The love affair between the stock market and the Federal Reserve could falter in a few hours.
Extremely low interest rates since the end of 2008 have fueled a massive run up in stocks. It’s made a lot of people rich (or richer).
Each time the market has wobbled — like the massive sell-off at the start of 2016 — Fed chair Janet Yellen and other key decision makers fan out with soothing words and actions. Despite a much-improved economy since the Great Recession, interest rates have barely budged since then and remain at a mere 0.25% to 0.5%.
No one expects the Fed to hike interest rates Wednesday, but the central bank’s statement at 2 p.m. ET has the potential to rattle investors with its read on what’s ahead for June — and beyond.
Investors are clearly waiting for the Fed statement. Despite a slew of terrible earnings reports, especially from tech heavyweights like Apple, Google and Microsoft, the Nasdaq is down 1%, but the Dow and S&P 500 have barely budged, trading at very narrow losses and gains.
Yellen will not be doing a press conference, so it all comes down to interpreting the Fed’s statement. Here’s what to look for:
1. The vote tally. How many dissents in April? Only one committee member — Esther George, head of the Kansas City Fed — went against the crowd in March. She wanted to raise rates. If more people join her in April, it’s a clear signal that a June rate hike is a very real possibility.
Market reaction: Likely negative if there’s an increase in the “raise” camp.
2. How about those foreign and financial risks? Yellen has pinned the Fed’s inaction lately on China, Europe and other overseas economies. The March statement includes a very blunt line: “global economic and financial developments continue to pose risks.” But a lot of those fears have abated, which could pave the way for a June hike. Goldman Sachs is paying close attention to whether the Fed alters that line or puts language back into the statement referring to a “balance of risks.”
Market reaction: Likely negative if the global risks line is toned down.
3. Is the Fed still calling U.S. growth “moderate”? On Friday the world gets to see the first official read of how much the U.S. economy grew in the first quarter of 2016. It’s expected to be ugly: likely only 1%, or lower.

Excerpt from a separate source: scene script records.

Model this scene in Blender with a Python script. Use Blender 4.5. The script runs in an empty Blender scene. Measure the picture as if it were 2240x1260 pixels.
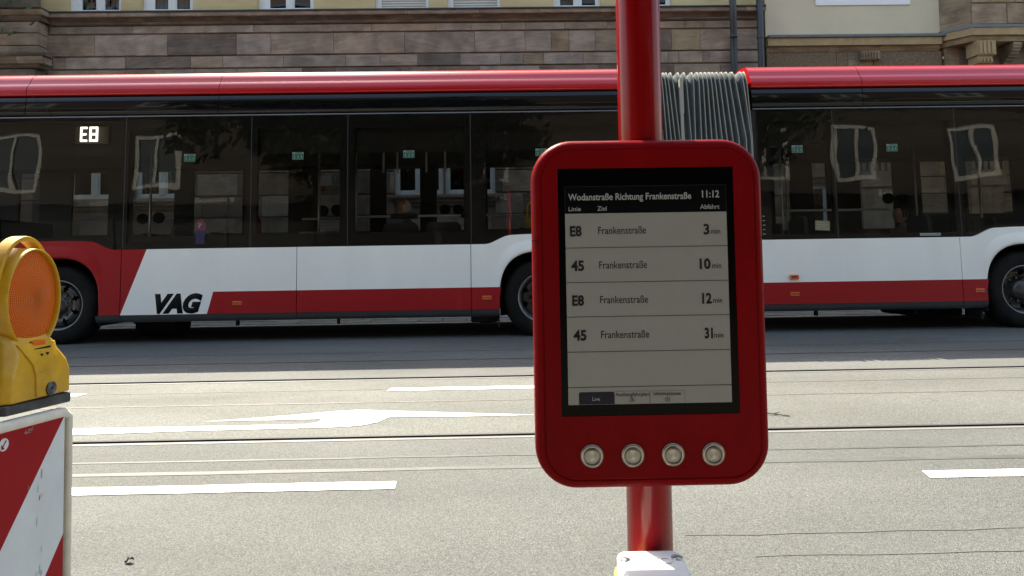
import bpy, bmesh, math, random
from mathutils import Vector, Matrix
random.seed(7)
S = bpy.context.scene
R = math.radians
# ------------------------------------------------------------------ camera, sky, sun, exposure
CAMH = 1.15
a, p, th = .016, .0436, .0152
fw = Vector((math.sin(a)*math.cos(p), math.cos(a)*math.cos(p), math.sin(p)))
r0 = Vector((math.cos(a), -math.sin(a), 0)); u0 = r0.cross(fw)
rt = r0*math.cos(th) - u0*math.sin(th); up = u0*math.cos(th) + r0*math.sin(th)
cd = bpy.data.cameras.new('camera'); cam = bpy.data.objects.new('camera', cd); S.collection.objects.link(cam)
M4 = Matrix.Identity(4)
for i in range(3):
    M4[i][0] = rt[i]; M4[i][1] = up[i]; M4[i][2] = -fw[i]
M4[2][3] = CAMH
cam.matrix_world = M4
cd.sensor_width = 36; cd.lens = 1450/2240*36; cd.shift_y = -163/2240
cd.clip_start = .05; cd.clip_end = 2000
S.camera = cam
SUN_EL, SUN_AZ = R(54), R(-28)          # azimuth measured clockwise from +Y
w = bpy.data.worlds.new('World'); S.world = w; w.use_nodes = True
nt = w.node_tree; sky = nt.nodes.new('ShaderNodeTexSky'); sky.sky_type = 'NISHITA'; sky.sun_disc = False
sky.sun_elevation = SUN_EL; sky.sun_rotation = SUN_AZ % (2*math.pi)
sky.air_density = 1.2; sky.dust_density = 2.5; sky.ozone_density = 1.0
bg = nt.nodes['Background']; bg.inputs[1].default_value = .15
nt.links.new(sky.outputs[0], bg.inputs[0])
sl = bpy.data.lights.new('sun', 'SUN'); sl.energy = 4.6; sl.angle = R(.5); sl.color = (1, .96, .90)
so = bpy.data.objects.new('sun', sl); S.collection.objects.link(so)
sd = Vector((math.sin(SUN_AZ)*math.cos(SUN_EL), math.cos(SUN_AZ)*math.cos(SUN_EL), math.sin(SUN_EL)))
so.rotation_euler = sd.to_track_quat('Z', 'Y').to_euler(); so.location = (-8, 20, 30)
S.view_settings.view_transform = 'Standard'; S.view_settings.look = 'None'
S.view_settings.gamma = 1; S.view_settings.exposure = 1.72; S.view_settings.use_curve_mapping = False
try:
    S.view_settings.use_white_balance = True; S.view_settings.white_balance_temperature = 7200; S.view_settings.white_balance_tint = 4
except Exception: pass
try:
    S.cycles.use_denoising = True; S.cycles.transparent_max_bounces = 24; S.cycles.max_bounces = 10
    S.cycles.sample_clamp_indirect = 6
except Exception: pass

# ------------------------------------------------------------------ materials
def new_mat(name):
    m = bpy.data.materials.new(name); m.use_nodes = True
    return m, m.node_tree, m.node_tree.nodes['Principled BSDF']
def setc(b, k, v):
    if k in b.inputs: b.inputs[k].default_value = v
def mat(name, col, rough=.5, metal=0, var=0, vscale=5, bump=0, bscale=20, coat=0, spec=.5, rnd=0, vstretch=None, col2=None, detail=6, streak=0):
    m, t, b = new_mat(name); L = t.links.new
    setc(b, 'Roughness', rough); setc(b, 'Metallic', metal); setc(b, 'Coat Weight', coat); setc(b, 'Coat Roughness', .04); setc(b, 'Specular IOR Level', spec)
    b.inputs['Base Color'].default_value = (*col, 1)
    co = None
    if var or bump or col2:
        tc = t.nodes.new('ShaderNodeTexCoord'); mp = t.nodes.new('ShaderNodeMapping')
        L(tc.outputs['Object'], mp.inputs[0])
        if vstretch: mp.inputs['Scale'].default_value = vstretch
        co = mp.outputs[0]
        if rnd:
            oi = t.nodes.new('ShaderNodeObjectInfo'); ad = t.nodes.new('ShaderNodeVectorMath'); ad.operation = 'ADD'
            ml = t.nodes.new('ShaderNodeMath'); ml.operation = 'MULTIPLY'; ml.inputs[1].default_value = 37
            L(oi.outputs['Random'], ml.inputs[0]); L(co, ad.inputs[0]); L(ml.outputs[0], ad.inputs[1]); co = ad.outputs[0]
    src = None
    if var or col2:
        n = t.nodes.new('ShaderNodeTexNoise'); n.inputs['Scale'].default_value = vscale; n.inputs['Detail'].default_value = detail; n.inputs['Roughness'].default_value = .65
        L(co, n.inputs[0])
        r = t.nodes.new('ShaderNodeValToRGB'); L(n.outputs[0], r.inputs[0])
        c2 = col2 or tuple(c*(1+var) for c in col)
        r.color_ramp.elements[0].position = .32; r.color_ramp.elements[1].position = .68
        r.color_ramp.elements[0].color = (*[c*(1-var) for c in col], 1); r.color_ramp.elements[1].color = (*c2, 1)
        src = r.outputs[0]; L(src, b.inputs['Base Color'])
    if rnd:
        hs = t.nodes.new('ShaderNodeHueSaturation'); oi = t.nodes.new('ShaderNodeObjectInfo')
        mr = t.nodes.new('ShaderNodeMapRange'); mr.inputs['To Min'].default_value = 1-rnd; mr.inputs['To Max'].default_value = 1+rnd
        L(oi.outputs['Random'], mr.inputs[0]); L(mr.outputs[0], hs.inputs['Value'])
        m2 = t.nodes.new('ShaderNodeMath'); m2.operation = 'MULTIPLY'; m2.inputs[1].default_value = 7.31; fr = t.nodes.new('ShaderNodeMath'); fr.operation = 'FRACT'
        L(oi.outputs['Random'], m2.inputs[0]); L(m2.outputs[0], fr.inputs[0])
        mh = t.nodes.new('ShaderNodeMapRange'); mh.inputs['To Min'].default_value = .6; mh.inputs['To Max'].default_value = 1.25
        L(fr.outputs[0], mh.inputs[0]); L(mh.outputs[0], hs.inputs['Saturation'])
        if src: L(src, hs.inputs['Color'])
        else: hs.inputs['Color'].default_value = (*col, 1)
        L(hs.outputs[0], b.inputs['Base Color'])
    if bump:
        n2 = t.nodes.new('ShaderNodeTexNoise'); n2.inputs['Scale'].default_value = bscale; n2.inputs['Detail'].default_value = 4
        L(co, n2.inputs[0]); bp = t.nodes.new('ShaderNodeBump'); bp.inputs['Strength'].default_value = bump; bp.inputs['Distance'].default_value = .01
        L(n2.outputs[0], bp.inputs['Height']); L(bp.outputs[0], b.inputs['Normal'])
        if coat: L(bp.outputs[0], b.inputs['Coat Normal'])
    return m
def emis(name, col, s):
    m, t, b = new_mat(name); b.inputs['Base Color'].default_value = (*col, 1)
    b.inputs['Emission Color'].default_value = (*col, 1); b.inputs['Emission Strength'].default_value = s
    return m
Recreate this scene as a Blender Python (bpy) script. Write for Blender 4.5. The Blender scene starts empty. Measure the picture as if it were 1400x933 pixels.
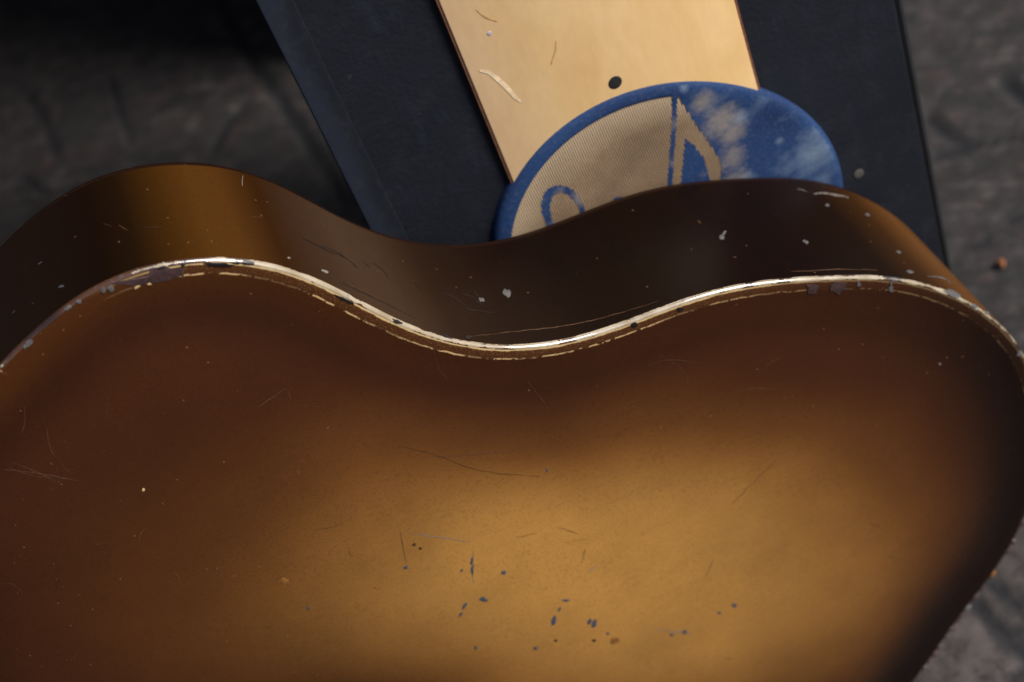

In the March statement, the Fed used the word “moderate” three times to talk about the health of the economy and U.S. consumers. For example, the Fed declared that U.S. economic activity “has been expanding at a moderate pace.” Lindsey Piegza, chief economist at Stifel, wonders if that language will be downgraded at all to “modest” given some weaker data lately, meaning less of a chance of a June hike.
Market reaction: Likely positive if “moderate” is replaced with “modest.”
4. Is the Fed’s credibility at stake? — The Fed has been telling the market to expect “gradual” rate increases. The Fed raised rates a mere quarter point in December. As economist Piegza points out, waiting six months to raise rates in June sounds like a very lenient definition of gradual. The Fed will probably keep the word “gradual” in the April statement, but part of the reason some experts think a June rate hike might have to happen is for the Fed to save face.